> [What you have to do]: Restate each line of the listing exactly, without carrying over any pictures.

> [Recorded data]:

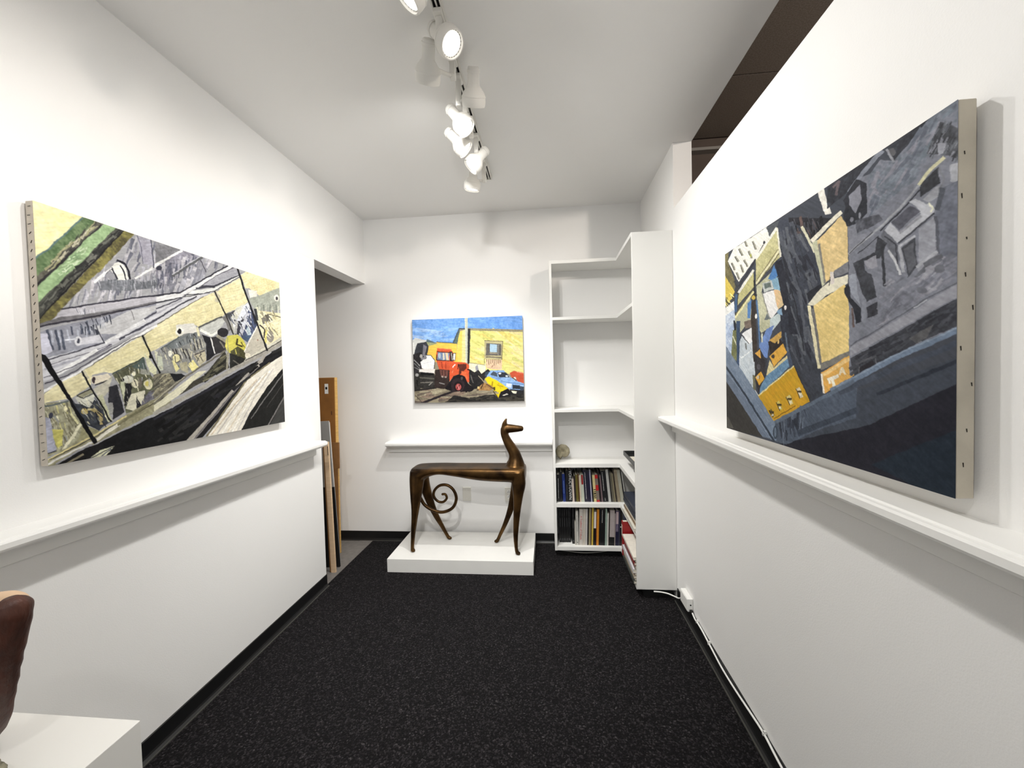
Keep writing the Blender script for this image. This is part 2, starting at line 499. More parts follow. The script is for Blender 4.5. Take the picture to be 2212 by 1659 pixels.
# yellow corner and the green beam
p('A', [(80, 30), (720, 262), (640, 320), (440, 500), (320, 600), (100, 760)], (244, 238, 172), .03, (246, 240, 188))
p('A', [(720, 262), (860, 318), (500, 640), (320, 800), (100, 975), (100, 760), (320, 600), (440, 500), (640, 320)], (88, 116, 76), .14, (112, 132, 92))
l('A', [(700, 270), (440, 495), (320, 605), (120, 745)], 22, (92, 118, 120))
p('A', [(860, 318), (950, 350), (700, 545), (480, 780), (100, 1110), (100, 975), (320, 800), (500, 640)], (96, 94, 84), .2)
cv.scatter('A', [(800, 350), (500, 600), (250, 850), (330, 860), (640, 560), (860, 370)], [(160, 158, 120), (190, 185, 160), (70, 68, 66)], 50, 110, -.75, 5)
l('A', [(910, 372), (700, 562), (440, 792), (100, 1090)], 30, (46, 43, 47))
p('A', [(950, 352), (1085, 400), (880, 590), (640, 830), (480, 960), (300, 1130), (100, 1310), (100, 1110), (480, 780), (700, 560)], (146, 176, 128), .09, (160, 190, 140))
cv.scatter('A', [(640, 650), (740, 640), (600, 850), (380, 1000), (430, 860)], [(190, 214, 170), (210, 226, 190), (126, 158, 116)], 40, 60, -.6, 6)
p('A', [(1085, 400), (1192, 430), (1000, 620), (700, 920), (440, 1180), (100, 1500), (100, 1310), (300, 1130), (480, 960), (640, 830), (880, 590)], (82, 83, 76), .16)
cv.scatter('A', [(1100, 420), (1170, 440), (700, 900), (200, 1400), (170, 1300), (650, 840)], [(60, 62, 58), (105, 106, 98), (48, 48, 48)], 60, 150, -.78, 7)
l('A', [(1190, 432), (1000, 612), (560, 1050), (150, 1470)], 20, (32, 30, 32))
p('A', [(1194, 432), (1302, 480), (1170, 620), (900, 900), (700, 1080), (520, 1240), (350, 1440), (120, 1600), (140, 1480), (440, 1190), (700, 930), (1000, 625)], (98, 92, 62), .16, (128, 122, 66))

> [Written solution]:
Keep writing the Blender script for this image. This is part 2, starting at line 499. More parts follow. The script is for Blender 4.5. Take the picture to be 2212 by 1659 pixels.
# yellow corner and the green beam
p('A', [(80, 30), (720, 262), (640, 320), (440, 500), (320, 600), (100, 760)], (244, 238, 172), .03, (246, 240, 188))
p('A', [(720, 262), (860, 318), (500, 640), (320, 800), (100, 975), (100, 760), (320, 600), (440, 500), (640, 320)], (88, 116, 76), .14, (112, 132, 92))
l('A', [(700, 270), (440, 495), (320, 605), (120, 745)], 22, (92, 118, 120))
p('A', [(860, 318), (950, 350), (700, 545), (480, 780), (100, 1110), (100, 975), (320, 800), (500, 640)], (96, 94, 84), .2)
cv.scatter('A', [(800, 350), (500, 600), (250, 850), (330, 860), (640, 560), (860, 370)], [(160, 158, 120), (190, 185, 160), (70, 68, 66)], 50, 110, -.75, 5)
l('A', [(910, 372), (700, 562), (440, 792), (100, 1090)], 30, (46, 43, 47))
p('A', [(950, 352), (1085, 400), (880, 590), (640, 830), (480, 960), (300, 1130), (100, 1310), (100, 1110), (480, 780), (700, 560)], (146, 176, 128), .09, (160, 190, 140))
cv.scatter('A', [(640, 650), (740, 640), (600, 850), (380, 1000), (430, 860)], [(190, 214, 170), (210, 226, 190), (126, 158, 116)], 40, 60, -.6, 6)
p('A', [(1085, 400), (1192, 430), (1000, 620), (700, 920), (440, 1180), (100, 1500), (100, 1310), (300, 1130), (480, 960), (640, 830), (880, 590)], (82, 83, 76), .16)
cv.scatter('A', [(1100, 420), (1170, 440), (700, 900), (200, 1400), (170, 1300), (650, 840)], [(60, 62, 58), (105, 106, 98), (48, 48, 48)], 60, 150, -.78, 7)
l('A', [(1190, 432), (1000, 612), (560, 1050), (150, 1470)], 20, (32, 30, 32))
p('A', [(1194, 432), (1302, 480), (1170, 620), (900, 900), (700, 1080), (520, 1240), (350, 1440), (120, 1600), (140, 1480), (440, 1190), (700, 930), (1000, 625)], (98, 92, 62), .16, (128, 122, 66))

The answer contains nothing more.